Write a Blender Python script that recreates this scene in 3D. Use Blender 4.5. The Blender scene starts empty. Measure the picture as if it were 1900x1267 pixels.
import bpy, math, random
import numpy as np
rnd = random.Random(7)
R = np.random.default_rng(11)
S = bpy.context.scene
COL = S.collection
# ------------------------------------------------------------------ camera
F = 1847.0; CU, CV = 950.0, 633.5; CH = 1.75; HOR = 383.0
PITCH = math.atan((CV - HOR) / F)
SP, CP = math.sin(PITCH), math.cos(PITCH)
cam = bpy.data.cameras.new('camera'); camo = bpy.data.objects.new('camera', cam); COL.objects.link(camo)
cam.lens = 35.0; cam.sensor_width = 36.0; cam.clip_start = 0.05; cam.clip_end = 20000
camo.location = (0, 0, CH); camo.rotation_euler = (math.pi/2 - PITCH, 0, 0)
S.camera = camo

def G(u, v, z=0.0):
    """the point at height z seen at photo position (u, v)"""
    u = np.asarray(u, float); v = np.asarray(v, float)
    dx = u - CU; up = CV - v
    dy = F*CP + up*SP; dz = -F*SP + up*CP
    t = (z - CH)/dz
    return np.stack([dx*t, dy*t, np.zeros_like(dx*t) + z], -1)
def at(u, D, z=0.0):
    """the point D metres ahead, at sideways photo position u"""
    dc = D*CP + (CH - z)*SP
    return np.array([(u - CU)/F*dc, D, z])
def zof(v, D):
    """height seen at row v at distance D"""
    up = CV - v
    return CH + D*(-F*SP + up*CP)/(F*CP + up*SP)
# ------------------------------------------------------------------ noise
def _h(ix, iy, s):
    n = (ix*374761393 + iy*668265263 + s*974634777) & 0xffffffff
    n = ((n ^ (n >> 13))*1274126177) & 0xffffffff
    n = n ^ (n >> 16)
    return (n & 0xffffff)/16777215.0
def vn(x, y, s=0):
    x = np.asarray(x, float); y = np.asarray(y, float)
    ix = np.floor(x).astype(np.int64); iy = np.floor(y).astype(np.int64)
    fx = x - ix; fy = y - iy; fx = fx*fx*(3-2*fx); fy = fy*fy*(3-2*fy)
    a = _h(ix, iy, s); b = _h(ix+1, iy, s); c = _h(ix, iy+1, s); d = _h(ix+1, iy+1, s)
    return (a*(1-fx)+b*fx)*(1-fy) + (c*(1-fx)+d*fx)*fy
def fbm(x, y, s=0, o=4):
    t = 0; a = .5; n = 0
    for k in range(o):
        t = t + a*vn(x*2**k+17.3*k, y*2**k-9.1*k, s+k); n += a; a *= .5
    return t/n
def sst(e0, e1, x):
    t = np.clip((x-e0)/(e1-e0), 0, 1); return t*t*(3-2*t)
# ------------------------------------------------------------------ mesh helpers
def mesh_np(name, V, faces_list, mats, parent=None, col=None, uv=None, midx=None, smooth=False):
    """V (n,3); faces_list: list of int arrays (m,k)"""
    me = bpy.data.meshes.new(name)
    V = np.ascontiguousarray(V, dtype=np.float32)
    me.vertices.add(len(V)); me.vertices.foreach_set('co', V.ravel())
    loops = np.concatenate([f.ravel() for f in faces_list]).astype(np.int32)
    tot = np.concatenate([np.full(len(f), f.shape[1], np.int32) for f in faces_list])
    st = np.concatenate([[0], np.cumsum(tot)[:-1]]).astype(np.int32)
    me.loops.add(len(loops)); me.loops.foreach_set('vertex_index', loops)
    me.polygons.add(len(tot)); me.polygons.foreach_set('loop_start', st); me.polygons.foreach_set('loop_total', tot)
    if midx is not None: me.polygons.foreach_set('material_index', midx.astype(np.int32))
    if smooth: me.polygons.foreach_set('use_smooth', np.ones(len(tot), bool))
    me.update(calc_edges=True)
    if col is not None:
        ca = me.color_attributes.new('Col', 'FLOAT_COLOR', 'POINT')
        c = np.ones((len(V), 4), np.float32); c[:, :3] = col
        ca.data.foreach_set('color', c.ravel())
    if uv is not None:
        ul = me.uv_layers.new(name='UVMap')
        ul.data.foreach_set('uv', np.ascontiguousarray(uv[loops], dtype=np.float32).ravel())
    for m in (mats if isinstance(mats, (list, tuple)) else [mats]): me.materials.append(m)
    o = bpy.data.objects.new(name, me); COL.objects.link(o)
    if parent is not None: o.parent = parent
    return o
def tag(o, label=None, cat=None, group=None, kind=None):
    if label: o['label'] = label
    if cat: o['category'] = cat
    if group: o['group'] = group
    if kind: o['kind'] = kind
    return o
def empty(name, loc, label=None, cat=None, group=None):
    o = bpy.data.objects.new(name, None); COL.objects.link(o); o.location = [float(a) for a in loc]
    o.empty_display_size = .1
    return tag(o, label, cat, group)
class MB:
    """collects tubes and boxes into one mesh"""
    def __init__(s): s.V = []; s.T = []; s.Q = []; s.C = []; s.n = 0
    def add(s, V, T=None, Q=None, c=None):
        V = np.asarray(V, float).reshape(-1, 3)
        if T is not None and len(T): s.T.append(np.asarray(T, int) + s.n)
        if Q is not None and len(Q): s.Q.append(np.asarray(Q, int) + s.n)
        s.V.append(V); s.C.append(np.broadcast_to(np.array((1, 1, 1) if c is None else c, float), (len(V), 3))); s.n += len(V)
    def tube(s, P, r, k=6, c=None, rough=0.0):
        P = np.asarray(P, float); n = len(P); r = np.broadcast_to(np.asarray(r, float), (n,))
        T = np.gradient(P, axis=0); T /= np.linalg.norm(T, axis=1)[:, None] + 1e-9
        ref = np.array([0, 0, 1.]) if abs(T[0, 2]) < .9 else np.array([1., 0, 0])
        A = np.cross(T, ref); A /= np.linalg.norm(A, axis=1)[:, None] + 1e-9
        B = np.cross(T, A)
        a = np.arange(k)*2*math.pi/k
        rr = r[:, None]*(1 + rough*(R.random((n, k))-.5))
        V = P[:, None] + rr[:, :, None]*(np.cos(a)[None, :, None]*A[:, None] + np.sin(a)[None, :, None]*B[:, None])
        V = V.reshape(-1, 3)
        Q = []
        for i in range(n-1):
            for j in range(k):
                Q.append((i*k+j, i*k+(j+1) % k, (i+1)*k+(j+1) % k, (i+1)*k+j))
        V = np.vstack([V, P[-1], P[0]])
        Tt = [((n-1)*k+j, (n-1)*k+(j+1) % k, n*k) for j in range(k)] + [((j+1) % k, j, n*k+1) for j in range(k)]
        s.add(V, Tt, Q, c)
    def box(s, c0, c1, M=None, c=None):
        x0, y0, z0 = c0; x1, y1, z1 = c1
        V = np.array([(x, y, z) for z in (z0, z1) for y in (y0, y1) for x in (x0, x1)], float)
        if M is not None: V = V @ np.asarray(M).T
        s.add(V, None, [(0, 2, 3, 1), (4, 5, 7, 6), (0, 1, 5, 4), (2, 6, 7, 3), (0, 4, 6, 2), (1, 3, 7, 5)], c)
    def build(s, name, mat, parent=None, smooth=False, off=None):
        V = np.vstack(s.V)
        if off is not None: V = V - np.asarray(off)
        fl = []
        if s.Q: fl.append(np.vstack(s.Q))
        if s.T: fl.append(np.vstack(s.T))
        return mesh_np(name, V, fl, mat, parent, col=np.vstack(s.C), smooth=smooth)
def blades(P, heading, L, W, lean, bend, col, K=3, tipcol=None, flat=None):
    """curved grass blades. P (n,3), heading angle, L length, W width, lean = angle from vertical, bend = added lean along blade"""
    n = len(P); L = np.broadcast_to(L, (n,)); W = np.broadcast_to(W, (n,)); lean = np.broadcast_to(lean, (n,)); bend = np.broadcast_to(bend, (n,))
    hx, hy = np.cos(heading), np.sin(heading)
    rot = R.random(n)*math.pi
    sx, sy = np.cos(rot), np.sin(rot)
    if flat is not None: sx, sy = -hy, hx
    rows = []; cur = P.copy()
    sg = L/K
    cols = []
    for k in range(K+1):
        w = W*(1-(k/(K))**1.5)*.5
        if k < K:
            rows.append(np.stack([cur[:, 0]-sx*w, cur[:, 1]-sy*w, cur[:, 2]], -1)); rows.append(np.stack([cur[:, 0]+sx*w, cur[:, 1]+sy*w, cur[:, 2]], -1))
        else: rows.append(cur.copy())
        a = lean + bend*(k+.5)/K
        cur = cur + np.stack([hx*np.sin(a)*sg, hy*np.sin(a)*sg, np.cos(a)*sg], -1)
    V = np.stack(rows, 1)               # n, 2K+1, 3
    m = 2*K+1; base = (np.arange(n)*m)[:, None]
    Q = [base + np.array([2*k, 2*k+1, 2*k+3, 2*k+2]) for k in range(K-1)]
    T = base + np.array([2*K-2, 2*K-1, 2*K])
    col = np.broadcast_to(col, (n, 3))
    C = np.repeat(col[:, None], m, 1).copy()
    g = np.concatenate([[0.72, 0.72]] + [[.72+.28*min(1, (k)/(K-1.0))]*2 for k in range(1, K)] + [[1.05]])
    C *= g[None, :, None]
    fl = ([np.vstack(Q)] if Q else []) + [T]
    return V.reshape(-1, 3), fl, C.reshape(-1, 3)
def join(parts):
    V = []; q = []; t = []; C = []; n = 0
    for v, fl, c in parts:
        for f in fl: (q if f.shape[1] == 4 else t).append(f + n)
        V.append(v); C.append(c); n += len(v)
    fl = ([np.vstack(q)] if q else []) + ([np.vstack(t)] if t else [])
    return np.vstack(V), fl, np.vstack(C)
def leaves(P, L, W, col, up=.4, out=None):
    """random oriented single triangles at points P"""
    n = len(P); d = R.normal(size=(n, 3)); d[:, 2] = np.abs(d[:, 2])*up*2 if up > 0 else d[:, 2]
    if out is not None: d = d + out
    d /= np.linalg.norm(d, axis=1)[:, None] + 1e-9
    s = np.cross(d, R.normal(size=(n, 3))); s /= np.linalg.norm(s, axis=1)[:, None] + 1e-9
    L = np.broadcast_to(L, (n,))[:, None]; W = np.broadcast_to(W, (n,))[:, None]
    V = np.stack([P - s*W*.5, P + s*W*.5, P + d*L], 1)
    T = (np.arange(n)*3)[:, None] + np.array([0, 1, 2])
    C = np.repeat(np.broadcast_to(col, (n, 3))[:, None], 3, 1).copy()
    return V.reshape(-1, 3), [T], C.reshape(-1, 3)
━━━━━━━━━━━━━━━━
# [WORK TO COMPLETE]
Include the first line, the line containing "S.camera = camo", and every line between them, copied exactly from the material above; output no other line.

# [FINAL RESULT]
Write a Blender Python script that recreates this scene in 3D. Use Blender 4.5. The Blender scene starts empty. Measure the picture as if it were 1900x1267 pixels.
import bpy, math, random
import numpy as np
rnd = random.Random(7)
R = np.random.default_rng(11)
S = bpy.context.scene
COL = S.collection
# ------------------------------------------------------------------ camera
F = 1847.0; CU, CV = 950.0, 633.5; CH = 1.75; HOR = 383.0
PITCH = math.atan((CV - HOR) / F)
SP, CP = math.sin(PITCH), math.cos(PITCH)
cam = bpy.data.cameras.new('camera'); camo = bpy.data.objects.new('camera', cam); COL.objects.link(camo)
cam.lens = 35.0; cam.sensor_width = 36.0; cam.clip_start = 0.05; cam.clip_end = 20000
camo.location = (0, 0, CH); camo.rotation_euler = (math.pi/2 - PITCH, 0, 0)
S.camera = camo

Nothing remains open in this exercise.